Winner of the Audience Award at the recent Montreal World Film Festival, Roger Cantin’s Un Cargo Pour L’Afrique has ideas to spare and ambition to boot.
The story deals with Herbert (Pierre Lebeau), a man who has dedicated 20 years of his life to humanitarian work in Africa who comes back to Quebec and ends up depressed. Herbert wants to be deported back to Africa- his willingness to return is part of the film’s restrained humour. While he plots his way out of Quebec, he befriends a boy who is a neighborhood troublemaker (Julien Adam) and they form a predictable -but somewhat touching- friendship that anchors the film.
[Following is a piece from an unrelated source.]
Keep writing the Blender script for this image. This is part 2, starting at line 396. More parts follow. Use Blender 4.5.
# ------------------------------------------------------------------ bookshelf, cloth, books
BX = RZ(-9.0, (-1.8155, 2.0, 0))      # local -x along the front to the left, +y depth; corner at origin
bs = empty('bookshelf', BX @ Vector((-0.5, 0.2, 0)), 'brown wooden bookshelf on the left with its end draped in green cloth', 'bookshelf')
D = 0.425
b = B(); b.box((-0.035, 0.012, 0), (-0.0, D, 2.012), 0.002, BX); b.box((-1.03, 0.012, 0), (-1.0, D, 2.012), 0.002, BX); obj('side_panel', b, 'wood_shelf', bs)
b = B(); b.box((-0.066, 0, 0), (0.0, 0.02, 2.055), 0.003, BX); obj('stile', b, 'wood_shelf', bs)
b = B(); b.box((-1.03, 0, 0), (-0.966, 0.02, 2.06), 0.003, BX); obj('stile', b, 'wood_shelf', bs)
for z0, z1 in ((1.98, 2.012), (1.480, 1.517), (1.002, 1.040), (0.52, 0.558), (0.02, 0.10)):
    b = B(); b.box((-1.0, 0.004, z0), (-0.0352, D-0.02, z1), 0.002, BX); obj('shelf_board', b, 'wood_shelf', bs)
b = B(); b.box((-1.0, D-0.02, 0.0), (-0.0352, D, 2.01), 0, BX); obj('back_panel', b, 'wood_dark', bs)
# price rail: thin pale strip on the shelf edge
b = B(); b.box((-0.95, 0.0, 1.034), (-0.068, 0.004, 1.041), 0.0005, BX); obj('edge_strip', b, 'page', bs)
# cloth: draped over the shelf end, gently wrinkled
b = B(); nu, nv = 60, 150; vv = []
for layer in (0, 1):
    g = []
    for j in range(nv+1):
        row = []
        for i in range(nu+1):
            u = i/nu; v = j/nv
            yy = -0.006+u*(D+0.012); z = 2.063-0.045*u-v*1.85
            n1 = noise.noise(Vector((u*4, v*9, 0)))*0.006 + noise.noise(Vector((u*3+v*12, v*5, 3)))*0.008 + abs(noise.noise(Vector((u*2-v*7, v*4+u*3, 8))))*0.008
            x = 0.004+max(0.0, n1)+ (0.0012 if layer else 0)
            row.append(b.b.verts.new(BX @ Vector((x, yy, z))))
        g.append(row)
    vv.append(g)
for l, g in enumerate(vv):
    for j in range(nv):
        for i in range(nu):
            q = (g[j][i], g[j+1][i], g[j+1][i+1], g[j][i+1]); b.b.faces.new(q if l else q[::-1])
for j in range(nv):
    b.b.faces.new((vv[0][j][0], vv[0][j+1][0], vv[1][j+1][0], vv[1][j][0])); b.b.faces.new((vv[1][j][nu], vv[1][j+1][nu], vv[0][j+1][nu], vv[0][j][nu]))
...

Both Lebeau and Adam are incredible in their respective roles, bringing depth and grace every time they’re together on screen -especially Lebeau spot on comedic timing. The script,however, hits too many bumps along the way to be considered a great film.
The film suffers slightly because of its predictability; it is essentially a very simple story about the shared bond of the young and the old, and life and death. Aside from these flaws, there is something to be had here. The transcendent African soundtrack by Ned Bouhalassa brings exotic delights to the images Cantin unleashes onscreen.
The film’s final scene is graced with touching grit and a lack of melodrama that , although predictable , feels right and wholesome.
Un Cargo Pour L’Afrique may not be perfect but once it hits its stride, you cannot help but feel proud that this film is home-grown.